A história da ópera: está acontecendo a festa de aniversário de Herodes, Salomé entediada e incomodada por ser olhada de maneira inadequada pelo marido de sua mãe, Herodes, sai da festa e vai para fora do palácio. Ela olha a lua. Ouve com estranhamento a voz de João Batista. Exige que o soldado o traga. Uma excitação na música dá o tom da cena. Interessante observar que esta ópera não tem prelúdio como as duas outras óperas anteriores de Strauss. Não há preparação para o amor, nem para o real. Não há possibilidade de prelúdio. Vejamos, então, o que canta Salomé: “Apenas quero olhar para esse estranho profeta. Ah! Devo olhá-lo mais de perto”. Esse momento é de ruptura, nada mais será o mesmo. O profeta sai da cisterna. Salomé, absorta em sua contemplação, recua lentamente diante dele. “Seus olhos são o mais terrível de tudo, são como negras cavernas onde habitam dragões. Mas, como está enfraquecido. Parece estátua de marfim. Com certeza é casto como a lua. Sua carne deve ser fria. Sua voz é música para meus ouvidos. Fale mais, fale mais, sua voz é música para os meus ouvidos e diga-me o que tenho que fazer.” Miller (1998) precisa que a demanda de amor, em seu caráter potencialmente feminino, retorna ao falasser feminino:
“Escrevo o falasser feminino como o Não-Todo que se dirige ao parceiro, e se dirige pela demanda de amor, que é potencialmente infinita, e que retorna ao parceiro feminino, precisamente sob a forma de devastação.” (MILLER, 1998, p. 98-99)
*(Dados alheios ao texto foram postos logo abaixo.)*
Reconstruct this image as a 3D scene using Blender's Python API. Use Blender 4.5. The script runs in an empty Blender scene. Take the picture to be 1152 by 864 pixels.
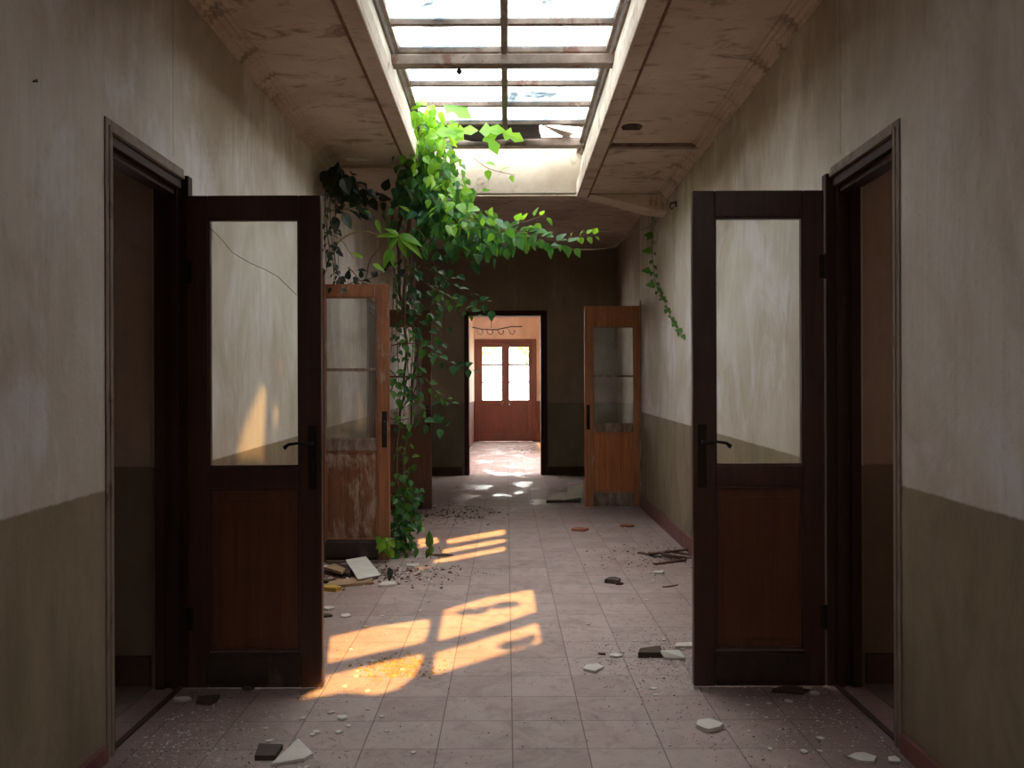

O encontro de Salomé e João Batista provoca uma ruptura. Salomé, que antes vivia para ser um objeto do consumo incestuoso de Herodes, e de sua própria mãe, Herodíades, se interessa por João Batista. Sua voz a excita. Algo de uma certa serenidade invade Salomé por um curto momento, a música é mais calma e ela canta com mais delicadeza as notas musicais. Ela parece ter encontrado algo novo, um sentido para o lugar do vazio de sua existência.
Interessante observar, que a construção freudiana do amor demonstra a repetição. Lacan propõe: só há gozo do Um. O amor inscrito mais além da repetição, único para cada Um. Não há um amor igual a outro. (Ventura, O. 2021). Neste sentido, aspirada pela experiência de gozo que a invade, canta Salomé: “Estou enamorada de seu corpo! Seu corpo é branco. Deixe-me tocá-lo”. Ele a rejeita. Pela primeira vez em sua vida sente o horror da rejeição. “É sua boca o que desejo, sua boca é mais encarnada que as patas das pombas que habitam o templo. Deixe-me beijar sua boca.” Agora ela canta para si mesma com desespero: “Quero beijar sua boca. Quero beijar sua boca. Deixe-me beijar sua boca.” Nada do que ele diz faz cessar o seu gozo sem limite. “Quero beijar sua boca. Deixe-me beijar sua boca”. Ela repete sem cessar. A cena é muito forte, o capitão Narraboth, apaixonado por Salomé, desesperado com o comportamento da princesa, se apunhala, caindo morto no chão. João Batista a despreza mais uma vez e diz que ela deve procurar a salvação. Salomé repete uma vez mais: “Beijarei sua boca”. Para uma mulher o signo de amor é essencial. Ela busca o signo de amor no outro, às vezes mesmo o inventa (Miller, 2019). Em Salomé, é no corpo que o amor se faz ler. A ópera demonstra a marcação no corpo dos efeitos do gozo experimentados por ela no encontro com o amor e com sua outra face, a devastação, que comparece como retorno de uma demanda de amor infinita.
Diante da impossibilidade da relação sexual, poderá surgir uma solução inédita e singular, uma saída da impotência ditada pela fantasia, um amor mais digno. Não é o que acontece com Salomé: ela insiste que ele a fale, que ele a complete, pois, o amor na sexualidade feminina é tecido de gozo, a resposta de João Batista é o silêncio. Como precisa bem Bessa (2012), o gozo feminino necessita que seu objeto fale, pois não há amor no silêncio. A partir desse encontro contingente, por um breve momento, Salomé tem a chance de experimentar algo fora da repetição de sua vida de objeto-dejeto. Ela pôde inclusive ver o mundo que existe fora dela a partir do amor que entrega a João Batista. Entretanto a avalanche de gozo destituiu qualquer possibilidade de enlaçamento fora da tragédia, un ravage irrompe destruindo tudo e todos que estavam próximos do casal.